Around the same time Fletcher met a music tutor at the school. ‘He’d walk home with me some days. He was all very friendly.’

Soon after, when Fletcher went for a lesson, he was sexually abused by the tutor. ‘He just started touching me … he basically performed oral sex on me. It all happened so quick.’

Afterwards, Fletcher felt ‘fear, guilt, all sorts of terrible feelings. And I blame myself, because I enjoyed it’.

On another occasion, some of the ‘teachers’ pets’ took Fletcher to see the teacher who’d abused the students at the cadet camp. When they went in to the man’s private room, the boys pulled out a bag full of women’s underwear and started putting it on.

Fletcher said some of the boys put the underwear on over their clothes, others got undressed. ‘And they then told me that I had to put it on.’

‘I froze, I didn’t know what to do. And I was in such shock and so scared of being party to it, that I just said nothing.

‘And that was really the catalyst which made me go to my mother.’

Fletcher was still trying to deal with a ‘huge amount of guilt’ so he didn’t tell his mother anything about the sexual abuse by the music tutor, or exactly what Mr Telson had done.

‘I should’ve told her but I couldn’t. It was just so hard to say, and all I could say was he’s doing “stuff”. That was as much as I could come out with.’

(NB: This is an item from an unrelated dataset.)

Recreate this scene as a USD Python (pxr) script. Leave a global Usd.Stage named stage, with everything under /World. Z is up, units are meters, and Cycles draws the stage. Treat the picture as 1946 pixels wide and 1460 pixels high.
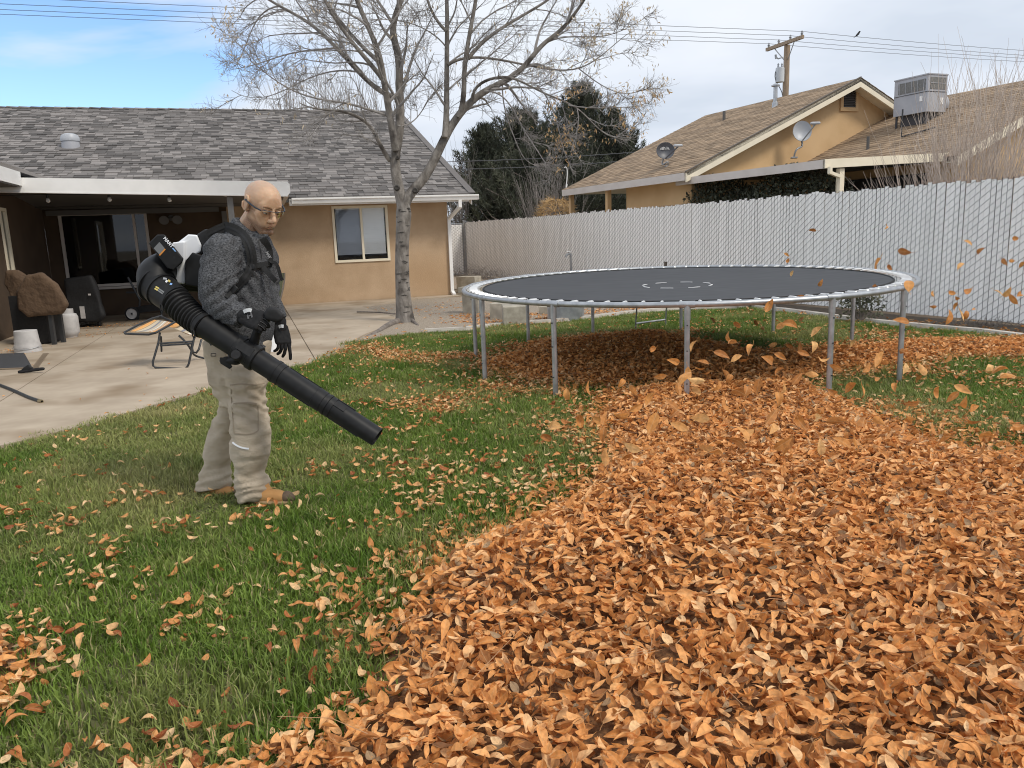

When Fletcher’s mother confronted the school, she was told that Telson couldn’t have possibly done those things because he once ‘got a girl into trouble’.

Fletcher said he can still see his mother coming home and telling him that. ‘I was just dumbfounded. I just couldn’t believe that she would accept that.’

Fletcher himself never went to the police. ‘After telling my mother and having that response, and I was at that age.’

Years later an old classmate told Fletcher that there were teachers at the school regularly having sex with students.

Telson didn’t come near Fletcher again but the damage had been done. His schoolwork quickly went downhill. ‘I had no interest, didn’t want to go to anything. All I wanted to do was drop out and smoke pot after that. It just got worse and worse and worse. I had no respect for the system. It just all looked like a lie to me.’

After leaving school the abuse continued to impact on Fletcher.

‘It did a lot of things to me. It gave me a lot of confusion sexually, it gave me lack of confidence on a lot of levels, particularly with the opposite sex.

‘I explored the gay world. I experimented with drugs and all sorts of things. And I know I wouldn’t have engaged quite to the degree I did had those things not happened to me. And I just feel lucky I survived it, actually.’

Fletcher’s life did get better. He had good relationships and was successful in business, and now lives comfortably.

He’s never had any counselling. ‘Throughout my life there’s been this progression of opening up more to friends and people close to me, until into my 40s when basically I was saying what actually had happened.

‘And in that process you have realisations I suppose, and you deal with the issue with the maturity of age.

‘I don’t have feelings of revenge. I don’t feel the need for that at all.’

When Fletcher told friends he was coming to speak to the Royal Commission, he noticed a particular reaction. ‘Not all people, but a number of people. They don’t want to deal with it, they don’t want to hear it, their head turns. And it’s a shame, because we actually need to be, in our society, a lot more open about this, in order to deal with it so it doesn’t happen.

‘There’s still a lot of resistance in society about just talking about it. People do need to talk about it.’